— START Source data —

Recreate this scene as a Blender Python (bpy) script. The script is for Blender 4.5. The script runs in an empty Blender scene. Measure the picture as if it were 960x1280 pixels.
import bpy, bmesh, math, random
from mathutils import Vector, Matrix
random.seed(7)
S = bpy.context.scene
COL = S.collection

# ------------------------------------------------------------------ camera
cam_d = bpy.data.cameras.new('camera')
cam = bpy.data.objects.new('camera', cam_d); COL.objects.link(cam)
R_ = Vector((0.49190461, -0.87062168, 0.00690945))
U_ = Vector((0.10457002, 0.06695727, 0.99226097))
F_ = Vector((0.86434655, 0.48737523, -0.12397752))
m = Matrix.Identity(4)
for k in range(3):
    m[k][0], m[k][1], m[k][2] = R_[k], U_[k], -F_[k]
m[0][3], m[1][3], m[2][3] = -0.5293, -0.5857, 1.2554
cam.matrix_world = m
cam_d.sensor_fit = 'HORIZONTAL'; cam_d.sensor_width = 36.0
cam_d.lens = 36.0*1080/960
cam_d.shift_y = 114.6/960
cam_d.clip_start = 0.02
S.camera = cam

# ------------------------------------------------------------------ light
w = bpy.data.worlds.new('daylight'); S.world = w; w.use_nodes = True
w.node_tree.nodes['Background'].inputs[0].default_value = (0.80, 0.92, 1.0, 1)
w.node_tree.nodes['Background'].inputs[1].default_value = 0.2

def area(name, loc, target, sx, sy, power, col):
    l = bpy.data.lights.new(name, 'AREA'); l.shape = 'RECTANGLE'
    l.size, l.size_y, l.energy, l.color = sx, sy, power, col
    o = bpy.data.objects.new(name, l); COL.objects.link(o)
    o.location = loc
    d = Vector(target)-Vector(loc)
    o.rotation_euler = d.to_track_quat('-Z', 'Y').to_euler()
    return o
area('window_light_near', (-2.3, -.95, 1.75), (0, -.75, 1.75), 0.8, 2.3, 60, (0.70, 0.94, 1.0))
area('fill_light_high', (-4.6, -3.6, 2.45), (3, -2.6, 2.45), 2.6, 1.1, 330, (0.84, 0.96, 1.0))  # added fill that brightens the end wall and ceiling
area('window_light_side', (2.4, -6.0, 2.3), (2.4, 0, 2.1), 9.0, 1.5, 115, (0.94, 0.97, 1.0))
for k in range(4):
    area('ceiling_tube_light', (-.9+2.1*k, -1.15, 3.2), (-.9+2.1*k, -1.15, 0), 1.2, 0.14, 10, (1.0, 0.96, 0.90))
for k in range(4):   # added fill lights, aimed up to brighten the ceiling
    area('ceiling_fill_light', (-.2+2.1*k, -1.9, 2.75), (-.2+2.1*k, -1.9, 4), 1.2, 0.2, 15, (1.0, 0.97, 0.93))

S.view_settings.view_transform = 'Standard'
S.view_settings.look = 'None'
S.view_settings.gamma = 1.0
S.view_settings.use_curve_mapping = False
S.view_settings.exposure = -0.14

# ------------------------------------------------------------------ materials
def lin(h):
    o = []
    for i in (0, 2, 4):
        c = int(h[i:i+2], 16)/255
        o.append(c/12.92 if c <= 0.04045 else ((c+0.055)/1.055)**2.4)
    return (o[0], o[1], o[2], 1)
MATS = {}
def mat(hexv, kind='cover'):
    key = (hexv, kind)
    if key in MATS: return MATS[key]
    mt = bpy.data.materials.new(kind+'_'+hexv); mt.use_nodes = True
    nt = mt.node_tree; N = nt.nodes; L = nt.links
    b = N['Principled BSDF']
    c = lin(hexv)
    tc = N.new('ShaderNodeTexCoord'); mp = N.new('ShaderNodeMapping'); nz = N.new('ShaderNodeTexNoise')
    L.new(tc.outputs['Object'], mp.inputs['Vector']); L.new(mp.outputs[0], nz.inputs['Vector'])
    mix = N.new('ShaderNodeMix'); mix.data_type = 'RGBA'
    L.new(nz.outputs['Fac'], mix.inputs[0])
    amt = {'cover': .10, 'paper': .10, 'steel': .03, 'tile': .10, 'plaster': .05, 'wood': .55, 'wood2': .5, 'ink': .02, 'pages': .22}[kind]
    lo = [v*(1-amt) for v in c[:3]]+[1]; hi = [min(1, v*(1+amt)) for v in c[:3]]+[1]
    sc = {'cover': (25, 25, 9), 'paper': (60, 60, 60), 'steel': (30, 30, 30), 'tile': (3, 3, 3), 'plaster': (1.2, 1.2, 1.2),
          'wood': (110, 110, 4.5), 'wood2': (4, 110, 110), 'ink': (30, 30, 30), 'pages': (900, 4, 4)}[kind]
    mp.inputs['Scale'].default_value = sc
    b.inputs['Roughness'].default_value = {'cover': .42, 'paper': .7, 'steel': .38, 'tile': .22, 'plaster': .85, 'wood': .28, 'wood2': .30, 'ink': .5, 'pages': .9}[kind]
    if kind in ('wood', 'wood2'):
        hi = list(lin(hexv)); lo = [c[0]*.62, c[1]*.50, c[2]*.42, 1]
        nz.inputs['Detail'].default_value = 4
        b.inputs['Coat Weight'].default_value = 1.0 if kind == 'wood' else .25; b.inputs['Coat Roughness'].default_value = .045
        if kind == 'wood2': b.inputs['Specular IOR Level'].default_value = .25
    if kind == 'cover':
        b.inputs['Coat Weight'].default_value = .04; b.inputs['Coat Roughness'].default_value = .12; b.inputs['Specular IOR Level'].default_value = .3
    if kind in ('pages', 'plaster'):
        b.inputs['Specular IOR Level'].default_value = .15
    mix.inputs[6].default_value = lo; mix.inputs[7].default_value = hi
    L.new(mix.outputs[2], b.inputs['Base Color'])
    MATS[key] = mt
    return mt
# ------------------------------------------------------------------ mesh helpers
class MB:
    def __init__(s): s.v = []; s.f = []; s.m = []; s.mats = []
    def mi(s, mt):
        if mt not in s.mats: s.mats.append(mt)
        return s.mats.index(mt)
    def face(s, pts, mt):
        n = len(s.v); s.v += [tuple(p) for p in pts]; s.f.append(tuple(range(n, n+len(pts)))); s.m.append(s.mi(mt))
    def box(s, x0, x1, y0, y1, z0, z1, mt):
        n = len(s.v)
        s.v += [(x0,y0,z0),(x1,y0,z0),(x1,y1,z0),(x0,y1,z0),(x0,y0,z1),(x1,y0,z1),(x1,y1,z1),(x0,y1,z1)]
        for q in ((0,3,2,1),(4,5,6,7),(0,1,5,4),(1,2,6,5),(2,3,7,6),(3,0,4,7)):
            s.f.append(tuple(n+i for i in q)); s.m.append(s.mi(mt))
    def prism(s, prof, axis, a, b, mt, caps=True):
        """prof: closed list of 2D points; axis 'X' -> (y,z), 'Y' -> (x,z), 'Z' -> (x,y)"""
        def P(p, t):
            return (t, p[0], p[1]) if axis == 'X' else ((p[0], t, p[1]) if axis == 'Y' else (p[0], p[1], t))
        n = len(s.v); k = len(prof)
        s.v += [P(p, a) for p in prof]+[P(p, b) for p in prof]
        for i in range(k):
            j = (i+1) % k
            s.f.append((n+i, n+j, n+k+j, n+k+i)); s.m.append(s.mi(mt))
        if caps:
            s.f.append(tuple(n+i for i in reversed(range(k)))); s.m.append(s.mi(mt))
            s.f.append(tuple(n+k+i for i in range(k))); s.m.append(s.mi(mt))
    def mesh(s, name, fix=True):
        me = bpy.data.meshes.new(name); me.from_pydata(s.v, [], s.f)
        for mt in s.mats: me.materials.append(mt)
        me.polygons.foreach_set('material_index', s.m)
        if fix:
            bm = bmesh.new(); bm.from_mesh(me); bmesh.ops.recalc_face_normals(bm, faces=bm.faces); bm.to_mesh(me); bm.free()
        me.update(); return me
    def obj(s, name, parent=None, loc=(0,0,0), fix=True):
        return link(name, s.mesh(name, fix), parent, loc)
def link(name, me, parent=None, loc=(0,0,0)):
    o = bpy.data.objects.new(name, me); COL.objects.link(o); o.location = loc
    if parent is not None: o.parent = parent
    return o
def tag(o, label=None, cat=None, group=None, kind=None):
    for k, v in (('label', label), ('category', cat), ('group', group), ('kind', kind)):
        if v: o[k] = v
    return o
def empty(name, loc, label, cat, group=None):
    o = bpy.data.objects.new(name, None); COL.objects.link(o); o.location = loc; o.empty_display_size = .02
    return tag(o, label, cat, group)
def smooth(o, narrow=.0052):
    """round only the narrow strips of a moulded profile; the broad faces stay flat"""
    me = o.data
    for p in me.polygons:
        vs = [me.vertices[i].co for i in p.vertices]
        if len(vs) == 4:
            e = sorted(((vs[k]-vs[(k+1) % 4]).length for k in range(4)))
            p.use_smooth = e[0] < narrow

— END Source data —
— START Source data —

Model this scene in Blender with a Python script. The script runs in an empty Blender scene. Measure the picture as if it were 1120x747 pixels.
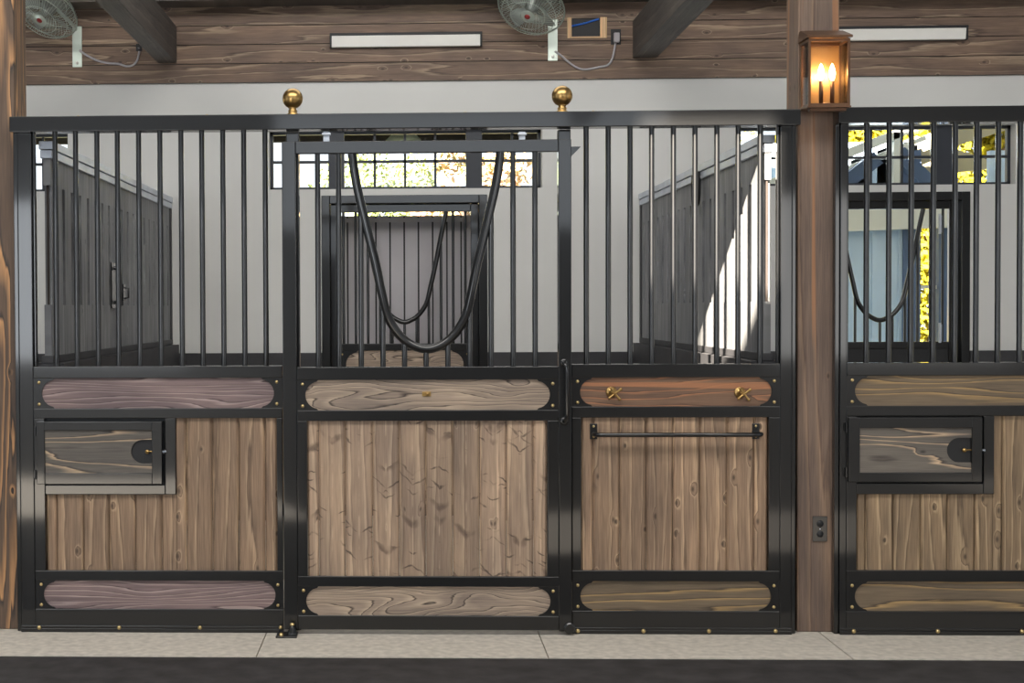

— END Source data —
— START Source data —

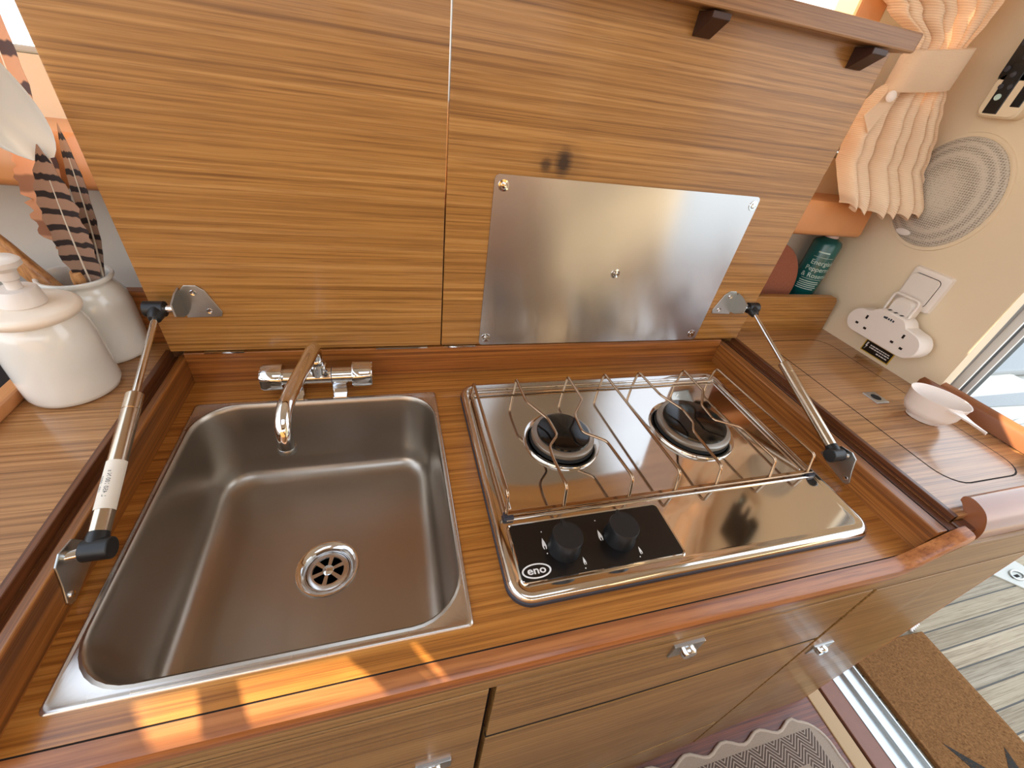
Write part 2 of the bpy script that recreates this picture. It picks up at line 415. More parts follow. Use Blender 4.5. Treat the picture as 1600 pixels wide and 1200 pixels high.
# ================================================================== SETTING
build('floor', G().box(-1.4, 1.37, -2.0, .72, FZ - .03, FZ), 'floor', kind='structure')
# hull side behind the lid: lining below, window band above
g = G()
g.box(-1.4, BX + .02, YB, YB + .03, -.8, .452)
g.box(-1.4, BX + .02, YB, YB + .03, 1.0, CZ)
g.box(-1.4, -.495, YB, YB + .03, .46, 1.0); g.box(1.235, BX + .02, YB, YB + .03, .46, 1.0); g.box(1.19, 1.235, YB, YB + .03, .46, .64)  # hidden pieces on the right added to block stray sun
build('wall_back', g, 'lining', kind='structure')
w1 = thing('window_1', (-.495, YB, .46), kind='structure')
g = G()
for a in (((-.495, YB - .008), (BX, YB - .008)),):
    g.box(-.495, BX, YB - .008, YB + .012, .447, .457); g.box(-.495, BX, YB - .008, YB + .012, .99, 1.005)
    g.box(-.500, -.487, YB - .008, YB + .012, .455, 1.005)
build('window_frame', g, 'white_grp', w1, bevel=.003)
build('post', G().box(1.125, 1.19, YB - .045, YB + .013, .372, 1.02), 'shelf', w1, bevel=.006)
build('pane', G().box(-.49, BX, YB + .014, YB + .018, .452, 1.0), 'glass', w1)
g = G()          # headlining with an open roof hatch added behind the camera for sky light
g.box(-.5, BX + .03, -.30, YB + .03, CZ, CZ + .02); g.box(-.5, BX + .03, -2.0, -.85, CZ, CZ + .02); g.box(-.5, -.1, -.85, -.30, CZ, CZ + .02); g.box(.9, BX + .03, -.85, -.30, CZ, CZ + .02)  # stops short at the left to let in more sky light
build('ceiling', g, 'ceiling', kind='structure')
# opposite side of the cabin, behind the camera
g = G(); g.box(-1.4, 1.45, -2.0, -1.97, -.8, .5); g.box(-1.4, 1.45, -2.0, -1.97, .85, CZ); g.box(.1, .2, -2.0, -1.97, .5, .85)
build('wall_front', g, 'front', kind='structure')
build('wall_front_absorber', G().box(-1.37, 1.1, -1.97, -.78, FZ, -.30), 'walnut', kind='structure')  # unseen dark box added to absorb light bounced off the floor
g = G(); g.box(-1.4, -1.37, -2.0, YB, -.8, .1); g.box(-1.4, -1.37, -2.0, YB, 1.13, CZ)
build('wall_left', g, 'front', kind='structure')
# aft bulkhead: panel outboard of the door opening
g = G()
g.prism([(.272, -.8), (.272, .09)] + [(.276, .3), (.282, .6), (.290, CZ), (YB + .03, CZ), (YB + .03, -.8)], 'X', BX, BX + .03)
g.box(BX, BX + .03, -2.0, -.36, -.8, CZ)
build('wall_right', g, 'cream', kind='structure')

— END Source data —

Give again, word for word, only the lines running from the line with "Recreate this scene" through the line with "w.node_tree.nodes['Background'].inputs[1].default_value = 0.2"; include both of those lines.

Answer to the problem -
Recreate this scene as a Blender Python (bpy) script. The script is for Blender 4.5. The script runs in an empty Blender scene. Measure the picture as if it were 960x1280 pixels.
import bpy, bmesh, math, random
from mathutils import Vector, Matrix
random.seed(7)
S = bpy.context.scene
COL = S.collection

# ------------------------------------------------------------------ camera
cam_d = bpy.data.cameras.new('camera')
cam = bpy.data.objects.new('camera', cam_d); COL.objects.link(cam)
R_ = Vector((0.49190461, -0.87062168, 0.00690945))
U_ = Vector((0.10457002, 0.06695727, 0.99226097))
F_ = Vector((0.86434655, 0.48737523, -0.12397752))
m = Matrix.Identity(4)
for k in range(3):
    m[k][0], m[k][1], m[k][2] = R_[k], U_[k], -F_[k]
m[0][3], m[1][3], m[2][3] = -0.5293, -0.5857, 1.2554
cam.matrix_world = m
cam_d.sensor_fit = 'HORIZONTAL'; cam_d.sensor_width = 36.0
cam_d.lens = 36.0*1080/960
cam_d.shift_y = 114.6/960
cam_d.clip_start = 0.02
S.camera = cam

# ------------------------------------------------------------------ light
w = bpy.data.worlds.new('daylight'); S.world = w; w.use_nodes = True
w.node_tree.nodes['Background'].inputs[0].default_value = (0.80, 0.92, 1.0, 1)
w.node_tree.nodes['Background'].inputs[1].default_value = 0.2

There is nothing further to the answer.